Brief :: What follows is a listing to be transcribed exactly.

Entries provided ::
◆ ◆ ◆

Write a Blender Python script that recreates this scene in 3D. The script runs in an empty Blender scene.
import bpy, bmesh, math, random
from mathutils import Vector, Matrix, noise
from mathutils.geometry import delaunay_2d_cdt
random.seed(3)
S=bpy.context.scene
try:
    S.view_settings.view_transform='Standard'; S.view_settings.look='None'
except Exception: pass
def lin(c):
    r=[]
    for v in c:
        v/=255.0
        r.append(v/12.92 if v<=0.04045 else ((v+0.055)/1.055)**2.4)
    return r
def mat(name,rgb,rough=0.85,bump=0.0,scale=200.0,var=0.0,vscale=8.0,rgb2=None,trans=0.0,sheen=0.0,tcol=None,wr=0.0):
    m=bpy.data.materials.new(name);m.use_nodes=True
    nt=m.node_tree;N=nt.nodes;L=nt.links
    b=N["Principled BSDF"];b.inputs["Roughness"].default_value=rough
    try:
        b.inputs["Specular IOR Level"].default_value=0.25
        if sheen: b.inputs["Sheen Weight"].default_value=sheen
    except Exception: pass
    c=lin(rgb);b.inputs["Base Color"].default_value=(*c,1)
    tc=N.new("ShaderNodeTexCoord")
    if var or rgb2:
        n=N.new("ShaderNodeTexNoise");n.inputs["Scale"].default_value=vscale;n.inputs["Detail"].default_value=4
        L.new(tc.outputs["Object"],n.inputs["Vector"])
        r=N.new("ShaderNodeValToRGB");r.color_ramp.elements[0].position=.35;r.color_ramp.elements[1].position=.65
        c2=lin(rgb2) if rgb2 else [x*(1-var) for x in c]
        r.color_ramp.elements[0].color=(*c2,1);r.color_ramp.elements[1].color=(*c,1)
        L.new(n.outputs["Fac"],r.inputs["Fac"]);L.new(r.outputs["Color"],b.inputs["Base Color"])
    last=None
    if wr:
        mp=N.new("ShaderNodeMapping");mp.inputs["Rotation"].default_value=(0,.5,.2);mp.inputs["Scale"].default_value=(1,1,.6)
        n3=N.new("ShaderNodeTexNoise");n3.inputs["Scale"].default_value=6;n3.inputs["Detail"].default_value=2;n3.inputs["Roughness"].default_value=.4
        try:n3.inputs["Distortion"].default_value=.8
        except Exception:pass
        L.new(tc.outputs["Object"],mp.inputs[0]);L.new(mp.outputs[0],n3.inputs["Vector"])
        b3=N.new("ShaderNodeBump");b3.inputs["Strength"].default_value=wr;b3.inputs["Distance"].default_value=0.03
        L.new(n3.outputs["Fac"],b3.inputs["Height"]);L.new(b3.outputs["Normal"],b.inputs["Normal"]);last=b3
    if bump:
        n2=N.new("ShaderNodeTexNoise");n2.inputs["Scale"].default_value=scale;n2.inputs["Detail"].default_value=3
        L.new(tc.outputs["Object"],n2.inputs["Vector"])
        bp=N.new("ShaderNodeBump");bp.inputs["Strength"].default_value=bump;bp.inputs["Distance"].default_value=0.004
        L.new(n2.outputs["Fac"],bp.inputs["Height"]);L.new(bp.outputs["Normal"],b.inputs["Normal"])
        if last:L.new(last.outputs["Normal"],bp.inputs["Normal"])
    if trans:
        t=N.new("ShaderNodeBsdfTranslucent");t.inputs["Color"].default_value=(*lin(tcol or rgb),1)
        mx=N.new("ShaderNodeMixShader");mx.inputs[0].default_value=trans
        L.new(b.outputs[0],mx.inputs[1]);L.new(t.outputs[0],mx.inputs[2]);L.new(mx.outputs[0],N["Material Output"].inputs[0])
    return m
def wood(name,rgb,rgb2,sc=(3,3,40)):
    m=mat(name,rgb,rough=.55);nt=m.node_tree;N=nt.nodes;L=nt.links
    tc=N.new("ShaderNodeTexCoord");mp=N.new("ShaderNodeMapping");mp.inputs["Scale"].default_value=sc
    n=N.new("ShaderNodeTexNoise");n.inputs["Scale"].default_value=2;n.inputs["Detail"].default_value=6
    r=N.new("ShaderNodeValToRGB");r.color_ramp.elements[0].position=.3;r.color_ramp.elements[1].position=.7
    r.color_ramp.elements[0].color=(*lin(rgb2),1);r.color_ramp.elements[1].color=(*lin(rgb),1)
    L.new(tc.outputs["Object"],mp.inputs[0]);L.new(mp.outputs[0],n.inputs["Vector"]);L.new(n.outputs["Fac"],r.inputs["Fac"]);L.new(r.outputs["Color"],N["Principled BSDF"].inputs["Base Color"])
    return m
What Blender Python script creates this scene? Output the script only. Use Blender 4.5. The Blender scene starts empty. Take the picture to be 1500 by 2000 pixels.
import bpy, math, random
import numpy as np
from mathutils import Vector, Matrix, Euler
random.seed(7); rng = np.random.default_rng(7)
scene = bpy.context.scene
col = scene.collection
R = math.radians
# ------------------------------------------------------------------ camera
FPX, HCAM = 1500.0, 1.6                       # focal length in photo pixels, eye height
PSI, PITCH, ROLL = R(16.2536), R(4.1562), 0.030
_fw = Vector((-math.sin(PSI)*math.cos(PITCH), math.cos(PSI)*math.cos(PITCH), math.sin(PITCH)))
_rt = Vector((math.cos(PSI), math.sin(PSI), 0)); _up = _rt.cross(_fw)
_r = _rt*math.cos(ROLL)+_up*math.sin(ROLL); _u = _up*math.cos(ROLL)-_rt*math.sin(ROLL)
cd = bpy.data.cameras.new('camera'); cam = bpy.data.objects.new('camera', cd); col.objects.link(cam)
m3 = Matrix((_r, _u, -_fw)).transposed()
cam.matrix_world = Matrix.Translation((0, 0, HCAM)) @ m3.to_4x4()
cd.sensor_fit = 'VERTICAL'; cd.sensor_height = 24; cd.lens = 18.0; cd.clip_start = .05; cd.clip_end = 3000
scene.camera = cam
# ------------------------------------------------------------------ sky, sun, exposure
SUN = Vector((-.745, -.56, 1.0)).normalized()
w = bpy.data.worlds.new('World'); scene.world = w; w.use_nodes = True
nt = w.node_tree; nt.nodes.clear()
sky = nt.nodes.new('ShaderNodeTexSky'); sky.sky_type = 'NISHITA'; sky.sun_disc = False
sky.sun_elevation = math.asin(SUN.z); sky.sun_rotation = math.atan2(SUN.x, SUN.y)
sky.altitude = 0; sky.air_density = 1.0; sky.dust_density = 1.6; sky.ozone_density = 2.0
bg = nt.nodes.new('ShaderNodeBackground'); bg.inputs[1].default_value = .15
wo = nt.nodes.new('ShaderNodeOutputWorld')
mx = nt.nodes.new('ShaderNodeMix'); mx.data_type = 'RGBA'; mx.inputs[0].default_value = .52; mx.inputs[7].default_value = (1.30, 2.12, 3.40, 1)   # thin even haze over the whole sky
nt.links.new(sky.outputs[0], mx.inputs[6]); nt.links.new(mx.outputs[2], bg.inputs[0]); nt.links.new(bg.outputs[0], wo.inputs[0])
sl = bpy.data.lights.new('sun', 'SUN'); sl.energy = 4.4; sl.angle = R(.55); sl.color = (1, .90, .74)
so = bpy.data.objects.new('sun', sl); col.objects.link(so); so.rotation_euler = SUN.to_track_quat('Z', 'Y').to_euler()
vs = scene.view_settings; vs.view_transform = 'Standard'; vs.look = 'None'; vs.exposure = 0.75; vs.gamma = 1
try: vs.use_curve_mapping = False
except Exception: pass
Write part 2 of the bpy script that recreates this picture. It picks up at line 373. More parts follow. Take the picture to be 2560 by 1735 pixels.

◆ ◆ ◆

Response to the task ::
Write a Blender Python script that recreates this scene in 3D. The script runs in an empty Blender scene.
import bpy, bmesh, math, random
from mathutils import Vector, Matrix, noise
from mathutils.geometry import delaunay_2d_cdt
random.seed(3)
S=bpy.context.scene
try:
    S.view_settings.view_transform='Standard'; S.view_settings.look='None'
except Exception: pass
def lin(c):
    r=[]
    for v in c:
        v/=255.0
        r.append(v/12.92 if v<=0.04045 else ((v+0.055)/1.055)**2.4)
    return r
def mat(name,rgb,rough=0.85,bump=0.0,scale=200.0,var=0.0,vscale=8.0,rgb2=None,trans=0.0,sheen=0.0,tcol=None,wr=0.0):
    m=bpy.data.materials.new(name);m.use_nodes=True
    nt=m.node_tree;N=nt.nodes;L=nt.links
    b=N["Principled BSDF"];b.inputs["Roughness"].default_value=rough
    try:
        b.inputs["Specular IOR Level"].default_value=0.25
        if sheen: b.inputs["Sheen Weight"].default_value=sheen
    except Exception: pass
    c=lin(rgb);b.inputs["Base Color"].default_value=(*c,1)
    tc=N.new("ShaderNodeTexCoord")
    if var or rgb2:
        n=N.new("ShaderNodeTexNoise");n.inputs["Scale"].default_value=vscale;n.inputs["Detail"].default_value=4
        L.new(tc.outputs["Object"],n.inputs["Vector"])
        r=N.new("ShaderNodeValToRGB");r.color_ramp.elements[0].position=.35;r.color_ramp.elements[1].position=.65
        c2=lin(rgb2) if rgb2 else [x*(1-var) for x in c]
        r.color_ramp.elements[0].color=(*c2,1);r.color_ramp.elements[1].color=(*c,1)
        L.new(n.outputs["Fac"],r.inputs["Fac"]);L.new(r.outputs["Color"],b.inputs["Base Color"])
    last=None
    if wr:
        mp=N.new("ShaderNodeMapping");mp.inputs["Rotation"].default_value=(0,.5,.2);mp.inputs["Scale"].default_value=(1,1,.6)
        n3=N.new("ShaderNodeTexNoise");n3.inputs["Scale"].default_value=6;n3.inputs["Detail"].default_value=2;n3.inputs["Roughness"].default_value=.4
        try:n3.inputs["Distortion"].default_value=.8
        except Exception:pass
        L.new(tc.outputs["Object"],mp.inputs[0]);L.new(mp.outputs[0],n3.inputs["Vector"])
        b3=N.new("ShaderNodeBump");b3.inputs["Strength"].default_value=wr;b3.inputs["Distance"].default_value=0.03
        L.new(n3.outputs["Fac"],b3.inputs["Height"]);L.new(b3.outputs["Normal"],b.inputs["Normal"]);last=b3
    if bump:
        n2=N.new("ShaderNodeTexNoise");n2.inputs["Scale"].default_value=scale;n2.inputs["Detail"].default_value=3
        L.new(tc.outputs["Object"],n2.inputs["Vector"])
        bp=N.new("ShaderNodeBump");bp.inputs["Strength"].default_value=bump;bp.inputs["Distance"].default_value=0.004
        L.new(n2.outputs["Fac"],bp.inputs["Height"]);L.new(bp.outputs["Normal"],b.inputs["Normal"])
        if last:L.new(last.outputs["Normal"],bp.inputs["Normal"])
    if trans:
        t=N.new("ShaderNodeBsdfTranslucent");t.inputs["Color"].default_value=(*lin(tcol or rgb),1)
        mx=N.new("ShaderNodeMixShader");mx.inputs[0].default_value=trans
        L.new(b.outputs[0],mx.inputs[1]);L.new(t.outputs[0],mx.inputs[2]);L.new(mx.outputs[0],N["Material Output"].inputs[0])
    return m
def wood(name,rgb,rgb2,sc=(3,3,40)):
    m=mat(name,rgb,rough=.55);nt=m.node_tree;N=nt.nodes;L=nt.links
    tc=N.new("ShaderNodeTexCoord");mp=N.new("ShaderNodeMapping");mp.inputs["Scale"].default_value=sc
    n=N.new("ShaderNodeTexNoise");n.inputs["Scale"].default_value=2;n.inputs["Detail"].default_value=6
    r=N.new("ShaderNodeValToRGB");r.color_ramp.elements[0].position=.3;r.color_ramp.elements[1].position=.7
    r.color_ramp.elements[0].color=(*lin(rgb2),1);r.color_ramp.elements[1].color=(*lin(rgb),1)
    L.new(tc.outputs["Object"],mp.inputs[0]);L.new(mp.outputs[0],n.inputs["Vector"]);L.new(n.outputs["Fac"],r.inputs["Fac"]);L.new(r.outputs["Color"],N["Principled BSDF"].inputs["Base Color"])
    return m
What Blender Python script creates this scene? Output the script only. Use Blender 4.5. The Blender scene starts empty. Take the picture to be 1500 by 2000 pixels.
import bpy, math, random
import numpy as np
from mathutils import Vector, Matrix, Euler
random.seed(7); rng = np.random.default_rng(7)
scene = bpy.context.scene
col = scene.collection
R = math.radians
# ------------------------------------------------------------------ camera
FPX, HCAM = 1500.0, 1.6                       # focal length in photo pixels, eye height
PSI, PITCH, ROLL = R(16.2536), R(4.1562), 0.030
_fw = Vector((-math.sin(PSI)*math.cos(PITCH), math.cos(PSI)*math.cos(PITCH), math.sin(PITCH)))
_rt = Vector((math.cos(PSI), math.sin(PSI), 0)); _up = _rt.cross(_fw)
_r = _rt*math.cos(ROLL)+_up*math.sin(ROLL); _u = _up*math.cos(ROLL)-_rt*math.sin(ROLL)
cd = bpy.data.cameras.new('camera'); cam = bpy.data.objects.new('camera', cd); col.objects.link(cam)
m3 = Matrix((_r, _u, -_fw)).transposed()
cam.matrix_world = Matrix.Translation((0, 0, HCAM)) @ m3.to_4x4()
cd.sensor_fit = 'VERTICAL'; cd.sensor_height = 24; cd.lens = 18.0; cd.clip_start = .05; cd.clip_end = 3000
scene.camera = cam
# ------------------------------------------------------------------ sky, sun, exposure
SUN = Vector((-.745, -.56, 1.0)).normalized()
w = bpy.data.worlds.new('World'); scene.world = w; w.use_nodes = True
nt = w.node_tree; nt.nodes.clear()
sky = nt.nodes.new('ShaderNodeTexSky'); sky.sky_type = 'NISHITA'; sky.sun_disc = False
sky.sun_elevation = math.asin(SUN.z); sky.sun_rotation = math.atan2(SUN.x, SUN.y)
sky.altitude = 0; sky.air_density = 1.0; sky.dust_density = 1.6; sky.ozone_density = 2.0
bg = nt.nodes.new('ShaderNodeBackground'); bg.inputs[1].default_value = .15
wo = nt.nodes.new('ShaderNodeOutputWorld')
mx = nt.nodes.new('ShaderNodeMix'); mx.data_type = 'RGBA'; mx.inputs[0].default_value = .52; mx.inputs[7].default_value = (1.30, 2.12, 3.40, 1)   # thin even haze over the whole sky
nt.links.new(sky.outputs[0], mx.inputs[6]); nt.links.new(mx.outputs[2], bg.inputs[0]); nt.links.new(bg.outputs[0], wo.inputs[0])
sl = bpy.data.lights.new('sun', 'SUN'); sl.energy = 4.4; sl.angle = R(.55); sl.color = (1, .90, .74)
so = bpy.data.objects.new('sun', sl); col.objects.link(so); so.rotation_euler = SUN.to_track_quat('Z', 'Y').to_euler()
vs = scene.view_settings; vs.view_transform = 'Standard'; vs.look = 'None'; vs.exposure = 0.75; vs.gamma = 1
try: vs.use_curve_mapping = False
except Exception: pass
Write part 2 of the bpy script that recreates this picture. It picks up at line 373. More parts follow. Take the picture to be 2560 by 1735 pixels.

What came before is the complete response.